Antidumping duty petitioner Coalition of American Millwork Producers dismissed its case on the 2022-23 review of the AD duty order on wood moldings and millwork products from China. The petitioner filed a notice of dismissal at the Court of International Trade on Nov. 15 at the Court of International Trade. Counsel for the coalition didn't immediately respond to request for comment (Coalition of American Millwork Producers v. U.S., CIT # 24-00194).
The Commerce Department "clearly considered" antidumping scope language highlighted by exporter Export Packers Co. in its challenge to the agency's inclusion of the company's garlic in the AD order on fresh garlic from China, petitioner Fresh Garlic Producers Association argued. Replying to Export Packers' motion for judgment on Nov. 19 at the Court of International Trade, the petitioner said the scope of the order explicitly covers the garlic at issue, which is separated into individual cloves and frozen (Export Packers Company Ltd. v. United States, CIT # 24-00061).

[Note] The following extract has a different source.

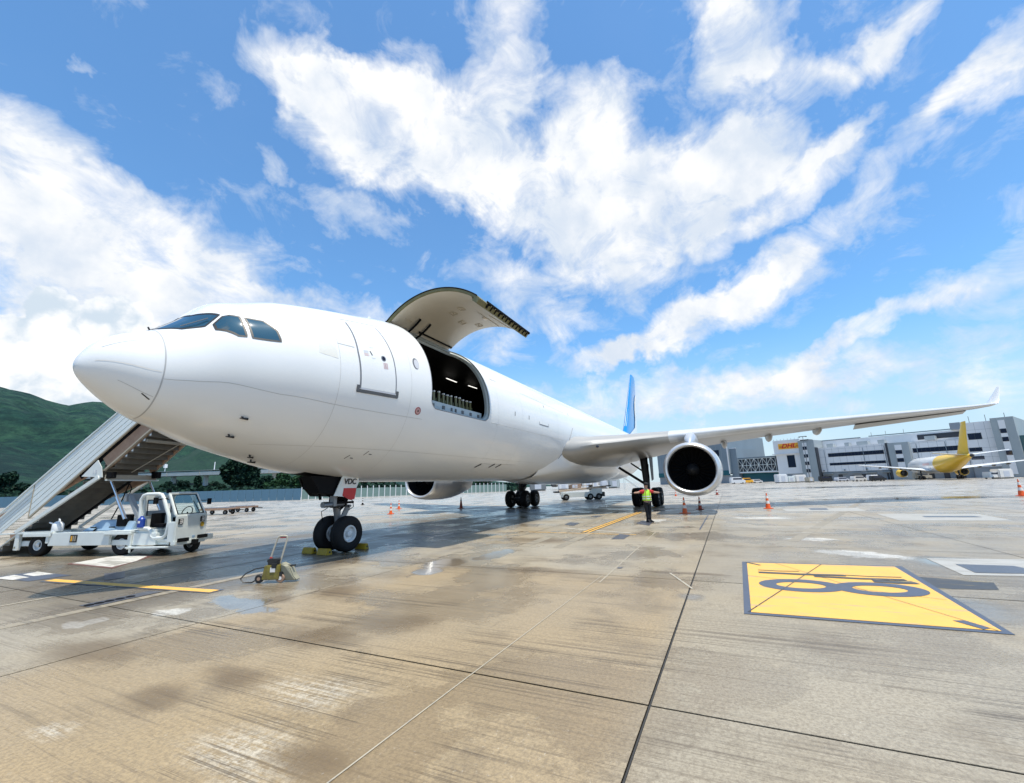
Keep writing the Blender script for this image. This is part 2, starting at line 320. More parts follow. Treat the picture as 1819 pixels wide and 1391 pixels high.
    # single saw and trowel lines across the bays
    lv = t.n('ShaderNodeCombineXYZ'); t.put(lv.inputs[0], t.math('MULTIPLY_ADD', Y, .012, X)); ln = t.noise(lv.outputs[0], 3.1, 6, .75)
    lines = t.math('MULTIPLY', t.ramp(t.math('ABSOLUTE', t.math('SUBTRACT', ln, .5)), .012, .002), t.ramp(t.noise(P, .45, 4, .6), .42, .58))
    col = t.mix(t.math('MULTIPLY', lines, .75), col, (.07, .052, .035, 1))
    # broad damp areas with a drying edge
    dmp = t.noise(t.vec('ADD', P, t.vec('SCALE', t.noise(P, 2.2, 4, .6, out='Color'), scale=.7)), .42, 7, .6)
    dk = t.ramp(dmp, .525, .56); col = t.mix(t.math('MULTIPLY', dk, t.ramp(Y, -10.8, -9.6, .18, .36)), col, (.14, .095, .050, 1))
    edge = t.ramp(t.math('ABSOLUTE', t.math('SUBTRACT', dmp, .53)), .010, .0); col = t.mix(t.math('MULTIPLY', edge, .22), col, (.09, .065, .04, 1))
    t.put(bs.inputs['Base Color'], col)
    dry = t.ramp(t.noise(P, .5, 5, .65), .35, .7, .27, .55); dry = t.mix(t.math('MULTIPLY', dk, .85), dry, .14, typ='FLOAT')
    rough = t.mix(wet, dry, .07, typ='FLOAT')
    t.put(bs.inputs['Roughness'], rough); bs.inputs['Specular IOR Level'].default_value = .34
    bh = t.math('ADD', t.math('MULTIPLY', t.noise(P, 26, 5, .7), .55), t.math('MULTIPLY', st2, .9)); bh = t.math('ADD', bh, t.math('MULTIPLY', st, .5))
    bn = t.n('ShaderNodeBump'); bn.inputs['Distance'].default_value = .012
    t.put(bn.inputs['Strength'], t.math('MULTIPLY', t.mix(wet, 1.0, .04, typ='FLOAT'), t.ramp(dist, 50, 5, .08, .95))); t.put(bn.inputs['Height'], bh)
    t.put(bs.inputs['Normal'], bn.outputs[0])
    return m
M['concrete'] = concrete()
M['sealant'] = mat('joint_sealant', (.035, .033, .03), .5)
def worn(name, col, under=(.30, .27, .22), lo=.60, rough=.45):
    m = bpy.data.materials.new(name); m.use_nodes = True; t = NT(m.node_tree); bs = m.node_tree.nodes['Principled BSDF']
    P = t.n('ShaderNodeNewGeometry').outputs['Position']
    mp = t.n('ShaderNodeMapping'); t.put(mp.inputs[0], P); mp.inputs['Scale'].default_value = (6, .7, 1)
    f = t.ramp(t.noise(mp.outputs[0], 1.2, 7, .7), lo, lo+.10); f2 = t.ramp(t.noise(P, 2.2, 5, .6), .35, .75)
    c = t.mix(t.math('MULTIPLY', f2, .30), (*col, 1), tuple(v*.78 for v in col)+(1,)); c = t.mix(t.math('MULTIPLY', f, .7), c, (*under, 1))
    t.put(bs.inputs['Base Color'], c); bs.inputs['Roughness'].default_value = rough
    bn = t.n('ShaderNodeBump'); bn.inputs['Strength'].default_value = .4; bn.inputs['Distance'].default_value = .01
    t.put(bn.inputs['Height'], t.noise(P, 30, 4, .7)); t.put(bs.inputs['Normal'], bn.outputs[0])
    return m
M['paint_yellow'] = worn('worn_yellow_marking', (.78, .43, .075), lo=.54)
M['paint_dark'] = worn('worn_dark_marking', (.07, .085, .12), lo=.70)
M['paint_black'] = worn('faded_black_marking', (.05, .05, .05), (.4, .3, .1), .55)
M['paint_white'] = worn('worn_white_marking', (.60, .58, .53), lo=.50)
M['paint_pale'] = worn('pale_worn_line', (.42, .37, .28), lo=.50)
M['paint_red'] = worn('worn_red_marking', (.16, .07, .06), lo=.54)
M['pale_concrete'] = worn('pale_new_concrete', (.40, .385, .345), (.28, .26, .22), .48)
M['rubber_mark'] = worn('rubber_on_concrete', (.19, .165, .125), (.33, .28, .20), .42)
M['grate'] = worn('iron_grating', (.075, .08, .10), (.14, .13, .12), .6, .3)

# ------------------------------------------------------------------ mesh helpers
class MB:
    def __init__(s): s.v = []; s.f = []; s.mi = []; s.cur = 0
    def add(s, vs, fs):
        o = len(s.v); s.v += [tuple(v) for v in vs]; s.f += [tuple(i+o for i in f) for f in fs]; s.mi += [s.cur]*len(fs); return s
    def box(s, c, d, m=None):
        x, y, z = (k/2 for k in d); c = Vector(c)
        vs = [Vector((sx*x, sy*y, sz*z)) for sz in (-1, 1) for sy in (-1, 1) for sx in (-1, 1)]
        if m is not None: vs = [m @ v for v in vs]
        return s.add([v+c for v in vs], [(0, 2, 3, 1), (4, 5, 7, 6), (0, 1, 5, 4), (2, 6, 7, 3), (0, 4, 6, 2), (1, 3, 7, 5)])
    def bar(s, p, q, w, h, up=(0, 0, 1)):
        p, q = Vector(p), Vector(q); d = (q-p).normalized(); up = Vector(up)
        if abs(d.dot(up)) > .98: up = Vector((1, 0, 0))
        a = d.cross(up).normalized()*w/2; b = a.cross(d).normalized()*h/2
        vs = [e+x*a+y*b for e in (p, q) for (x, y) in ((-1, -1), (1, -1), (1, 1), (-1, 1))]
        return s.add(vs, [(0, 1, 2, 3), (7, 6, 5, 4), (0, 4, 5, 1), (1, 5, 6, 2), (2, 6, 7, 3), (3, 7, 4, 0)])
    def tube(s, pts, r, n=8, cap=True):
        pts = [Vector(p) for p in pts]; rs = r if isinstance(r, (list, tuple)) else [r]*len(pts); rings = []
        prev = None
        for i, p in enumerate(pts):
            d = (pts[min(i+1, len(pts)-1)]-pts[max(i-1, 0)]).normalized()
            up = prev if prev is not None else (Vector((0, 0, 1)) if abs(d.z) < .9 else Vector((1, 0, 0)))
            a = d.cross(up).normalized(); b = a.cross(d).normalized(); prev = b
            rings.append([p+(a*math.cos(2*PI*k/n)+b*math.sin(2*PI*k/n))*rs[i] for k in range(n)])
        vs = [v for rg in rings for v in rg]; fs = []
        for i in range(len(rings)-1):
            for k in range(n): fs.append((i*n+k, i*n+(k+1) % n, (i+1)*n+(k+1) % n, (i+1)*n+k))
        if cap: fs += [tuple(range(n))[::-1], tuple((len(rings)-1)*n+k for k in range(n))]
        return s.add(vs, fs)
    def lathe(s, prof, c, axis=(1, 0, 0), n=32, sy=1.0, flat=None):
        """prof: (offset along axis, radius)"""
        ax = Vector(axis).normalized(); up = Vector((0, 0, 1)) if abs(ax.z) < .9 else Vector((1, 0, 0))
        a = ax.cross(up).normalized(); b = a.cross(ax).normalized(); c = Vector(c); vs = []; fs = []
        for (h, r) in prof:
            for k in range(n):
                ct, st_ = math.cos(2*PI*k/n), math.sin(2*PI*k/n)
                if flat and st_ < -.55: st_ = -.55-(-.55-st_)*flat
                vs.append(c+ax*h+(a*ct*sy+b*st_)*r)
        for i in range(len(prof)-1):
            for k in range(n): fs.append((i*n+k, i*n+(k+1) % n, (i+1)*n+(k+1) % n, (i+1)*n+k))
        return s.add(vs, fs)
    def grid(s, rows, closed=False):
        n = len(rows[0]); vs = [v for r in rows for v in r]; fs = []
        for i in range(len(rows)-1):
            for k in range(n if closed else n-1): fs.append((i*n+k, i*n+(k+1) % n, (i+1)*n+(k+1) % n, (i+1)*n+k))
        return s.add(vs, fs)
    def poly(s, pts, z=None, th=None):
        """flat polygon; with th a prism"""
        n = len(pts)
        if th is None: return s.add(pts, [tuple(range(n))])
        top = [Vector(p) for p in pts]; bot = [Vector(p)-Vector(th) for p in pts]
        return s.add(top+bot, [tuple(range(n)), tuple(range(2*n-1, n-1, -1))]+[(i, i+n, (i+1) % n+n, (i+1) % n) for i in range(n)])
    def build(s, name, m, parent=None, smooth=False, bevel=0, **props):
        me = bpy.data.meshes.new(name); me.from_pydata([tuple(v) for v in s.v], [], s.f)
        for x in (m if isinstance(m, (list, tuple)) else [m]): me.materials.append(M[x] if isinstance(x, str) else x)
        if isinstance(m, (list, tuple)):
            for p, i in zip(me.polygons, s.mi): p.material_index = i
        bm = bmesh.new(); bm.from_mesh(me)
        if smooth: bmesh.ops.remove_doubles(bm, verts=bm.verts, dist=1e-5)
        bmesh.ops.recalc_face_normals(bm, faces=bm.faces)
        if bevel: bmesh.ops.bevel(bm, geom=[e for e in bm.edges if e.is_manifold and e.calc_face_angle(0) > .6], offset=bevel, segments=2, affect='EDGES', clamp_overlap=True)
        bm.to_mesh(me); bm.free()
        if smooth:
            me.polygons.foreach_set('use_smooth', [True]*len(me.polygons))
            try: me.set_sharp_from_angle(angle=R_(42))
            except Exception: pass
        me.update()
        return link(name, me, parent, **props)
def link(name, me, parent=None, **props):
    o = bpy.data.objects.new(name, me); COL.objects.link(o)
    if parent is not None: o.parent = parent
    for k, v in props.items(): o[k] = v
    return o
def thing(name, label, cat, loc=(0, 0, 0), rz=0, group=None):
    o = bpy.data.objects.new(name, None); COL.objects.link(o); o.location = loc; o.rotation_euler = (0, 0, rz)
    o.empty_display_size = .3; o['label'] = label; o['category'] = cat
    if group: o['group'] = group
    return o
def kids(o): return [c for c in bpy.data.objects if c.parent == o]
def dup(o, parent=None):
    c = o.copy(); COL.objects.link(c); c.parent = parent
    for ch in kids(o): dup(ch, c)
    return c
def text(s, size, m, parent, origin, xdir, ydir, name='lettering', ext=.004, shear=0, bold=0, sx=1.0):
    cu = bpy.data.curves.new('t', 'FONT'); cu.body = s; cu.size = size; cu.extrude = ext; cu.align_x = 'CENTER'; cu.align_y = 'CENTER'; cu.shear = shear; cu.offset = bold
    tmp = bpy.data.objects.new('t', cu); COL.objects.link(tmp); dg = bpy.context.evaluated_depsgraph_get()
    me = bpy.data.meshes.new_from_object(tmp.evaluated_get(dg)); bpy.data.objects.remove(tmp); me.materials.clear(); me.materials.append(M[m])
    x = Vector(xdir).normalized(); y = Vector(ydir); y = (y-x*y.dot(x)).normalized(); z = x.cross(y); o_ = Vector(origin)
    me.transform(Matrix(((x.x*sx, y.x, z.x, o_.x), (x.y*sx, y.y, z.y, o_.y), (x.z*sx, y.z, z.z, o_.z), (0, 0, 0, 1))))
    return link(name, me, parent)
def ellip(c, r, n=16, m=8):
    vs = []; fs = []
    for i in range(m+1):
        th = PI*i/m
        for k in range(n): vs.append((c[0]+r[0]*math.sin(th)*math.cos(2*PI*k/n), c[1]+r[1]*math.sin(th)*math.sin(2*PI*k/n), c[2]+r[2]*math.cos(th)))
    for i in range(m):
        for k in range(n): fs.append((i*n+k, i*n+(k+1) % n, (i+1)*n+(k+1) % n, (i+1)*n+k))
    return vs, fs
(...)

The U.S. ignored the Supreme Court's recent decision in Loper Bright Enterprises v. Raimondo in defending its circumvention finding on exporter Canadian Solar, the solar panel exporter said in a Nov. 15 reply brief. Canadian Solar said the Commerce Department should not be shown "tremendous" deference, as claimed by the U.S., since the agency doesn't have "unbridled authority to make an affirmative finding of circumvention" (Canadian Solar International v. United States, CIT # 23-00222).
The U.S. will reliquidate 352 steel entries from importer Valbruna Slater Stainless without Section 232 duties, though the company will drop its challenge seeking refunds of Section 232 duties on 90 additional entries. Filing a stipulated judgment at the Court of International Trade on Nov. 15, the government and Valbruna reached the settlement regarding the company's entries following court-led mediation (see 2411120056). Under the judgment's terms, CBP will "promptly reliquidate," without Section 232 duties, 352 entries of steel articles from Italy laid out in an attachment to the stipulation (Valbruna Slater Stainless v. United States, CIT # 21-00027).
The U.S. and an importer reached a settlement in a 2021 classification dispute regarding Chinese-origin light-emitting diode (LED) lamps. Under the deal, the importer’s lights won't be subject to Section 232 tariffs, with a 25% additional duty, but will be subject to Section 301 tariffs (Super Bright LEDs v. U.S., CIT # 21-00099).
The U.S. argued Nov. 15 that an importer of Chinese-origin countertops had waived its challenge to CBP’s practice of initiating Enforce and Protect Act inquiries based on the agency’s “date of receipt” of a petition (Superior Commercial Solutions v. United States, CIT # 24-00052).
Importer MTD Products dropped its case at the Court of International Trade seeking exclusions from Section 301 China tariffs on its spark-ignition reciprocating or rotary internal combustion piston engines. The company filed a complaint in June, claiming that the Office of the U.S. Trade Representative established exclusions for engines of its type classified under Harmonized Tariff Schedule subheadings 8407.90.1020 and 8407.90.1010 (see 2406060034). Counsel for the importer didn't respond to a request for comment (MTD Products v. United States, CIT # 22-00174).
The U.S. Court of Appeals for the Federal Circuit granted exporter CVB's bid to voluntarily dismiss its appeal of an injury finding on mattresses from various Asian countries. Since the U.S. is continuing its cross-appeal in the matter, the appellate court renamed the case in a Nov. 18 order. Judge Jimmie Reyna renamed the case to In Re United States (Fed. Cir. # 24-1566).
The Court of International Trade on Nov. 14 dismissed petitioner Aloha Pencil Co.'s case challenging the Commerce Department's recission of the review of the antidumping duty order on cased pencils from China, covering entries in 2022-23. The court noted that Aloha Pencil failed to timely file a complaint. Counsel for the company didn't respond to request for comment (Aloha Pencil Co. v. U.S., CIT # 24-00192).
Deficiency notices are only required when the Commerce Department has decided to reject a submission and apply adverse facts available, the government said in oral argument in a case regarding the department’s alleged erroneous failure to apply a constructed export price (CEP) offset to two South Korean steel manufacturers (Wheatland Tube v. U.S., CIT # 22-00160).